Franklin, Kentucky, Wants $5/$10. All 18 of Them.
A social club in a town of 8,414 people has more names waiting for nosebleed action than most casino rooms see all week.

Eighteen players are on a waitlist for a $5/$10 no-limit hold'em game in Franklin, Kentucky, population 8,414, and the room hasn't opened a table.
That's The Barrel Social Club, a Southern poker room that showed up on Bravo with a scheduled $5/$10 NLH game and a list 2.4 times its own median waitlist depth. Zero tables running. Eighteen names deep. In a town where you can drive from one end to the other in four minutes.
Eighteen names on a $5/$10 waitlist in a town of 8,414, and the table hasn't even opened.
This Isn't a Fluke
The Barrel's $1/$3 NLH list tells the same story. Ten players waiting there, too, with zero tables open and a ratio of 3.3x the median. The demand is stacking up across stakes, not just at one outlier level. This room has players who want to sit. Plural games, plural stakes, zero seats.

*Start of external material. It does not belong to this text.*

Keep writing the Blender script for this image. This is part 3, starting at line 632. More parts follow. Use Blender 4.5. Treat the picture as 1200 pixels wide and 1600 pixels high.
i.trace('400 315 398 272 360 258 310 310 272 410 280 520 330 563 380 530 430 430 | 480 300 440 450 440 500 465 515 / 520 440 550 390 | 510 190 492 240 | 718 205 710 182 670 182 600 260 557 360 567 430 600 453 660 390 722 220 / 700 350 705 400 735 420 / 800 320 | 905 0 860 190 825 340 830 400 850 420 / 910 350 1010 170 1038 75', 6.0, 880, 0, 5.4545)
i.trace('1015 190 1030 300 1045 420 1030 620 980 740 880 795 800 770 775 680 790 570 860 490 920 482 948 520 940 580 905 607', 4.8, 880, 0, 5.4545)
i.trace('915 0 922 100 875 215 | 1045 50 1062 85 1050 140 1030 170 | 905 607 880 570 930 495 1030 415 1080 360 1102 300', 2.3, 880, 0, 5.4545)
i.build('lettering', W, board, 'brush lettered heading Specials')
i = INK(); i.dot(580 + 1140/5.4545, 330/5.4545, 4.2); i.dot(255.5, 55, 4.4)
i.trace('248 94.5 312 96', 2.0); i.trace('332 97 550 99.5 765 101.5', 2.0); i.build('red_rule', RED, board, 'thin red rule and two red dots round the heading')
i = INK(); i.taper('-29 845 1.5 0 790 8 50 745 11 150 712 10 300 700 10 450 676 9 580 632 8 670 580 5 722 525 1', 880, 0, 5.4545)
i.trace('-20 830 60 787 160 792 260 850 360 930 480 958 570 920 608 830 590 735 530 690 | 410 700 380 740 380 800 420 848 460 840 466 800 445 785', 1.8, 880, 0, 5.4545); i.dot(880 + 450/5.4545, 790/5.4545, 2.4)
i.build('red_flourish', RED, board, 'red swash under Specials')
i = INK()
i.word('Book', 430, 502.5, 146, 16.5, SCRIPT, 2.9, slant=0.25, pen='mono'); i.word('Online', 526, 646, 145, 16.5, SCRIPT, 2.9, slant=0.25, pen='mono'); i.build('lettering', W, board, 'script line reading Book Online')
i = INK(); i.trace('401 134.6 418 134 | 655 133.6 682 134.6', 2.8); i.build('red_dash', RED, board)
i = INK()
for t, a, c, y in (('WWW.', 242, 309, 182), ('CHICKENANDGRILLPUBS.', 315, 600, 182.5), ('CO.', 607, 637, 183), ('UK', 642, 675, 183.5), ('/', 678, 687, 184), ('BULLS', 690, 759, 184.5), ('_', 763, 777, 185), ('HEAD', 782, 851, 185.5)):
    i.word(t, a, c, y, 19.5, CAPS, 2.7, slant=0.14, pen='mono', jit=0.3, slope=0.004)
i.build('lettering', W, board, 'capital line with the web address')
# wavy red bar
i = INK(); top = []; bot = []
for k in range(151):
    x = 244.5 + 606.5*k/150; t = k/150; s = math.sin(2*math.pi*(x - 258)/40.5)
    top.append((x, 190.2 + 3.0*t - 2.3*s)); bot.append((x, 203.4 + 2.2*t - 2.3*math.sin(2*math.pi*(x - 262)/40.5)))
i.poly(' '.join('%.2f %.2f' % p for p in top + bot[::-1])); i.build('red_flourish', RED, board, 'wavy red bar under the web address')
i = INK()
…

I think this is the most interesting signal in American poker right now: social clubs in small Southern towns are pushing stakes higher, faster than legacy casino rooms in major metros. The $5/$10 waitlist at The Barrel isn't a scheduling error. It's real demand from real players who apparently have real bankrolls, in a town most poker media couldn't find on a map.
The Counter-Take
The obvious pushback: 18 names on a list doesn't mean 18 players can actually afford to sit $5/$10. Maybe half are curious $1/$3 regs who signed up to watch. Fair point. But even if you cut the list in half, nine players waiting for a $5/$10 game in Franklin, Kentucky, is still wild. That's a full table of action at a stake that plenty of Vegas rooms can't reliably spread on a weeknight.
What It Means
The money in small-town Southern poker is getting serious. The Barrel Social Club isn't trying to be the Wynn. It doesn't need to be. It needs nine players with $2,000 buy-ins and the will to show up. Based on that waitlist, it might have twice that.
Franklin, Kentucky, has a Walmart, a Waffle House, and apparently a $5/$10 game trying to break out. I'm watching the Bravo board closely.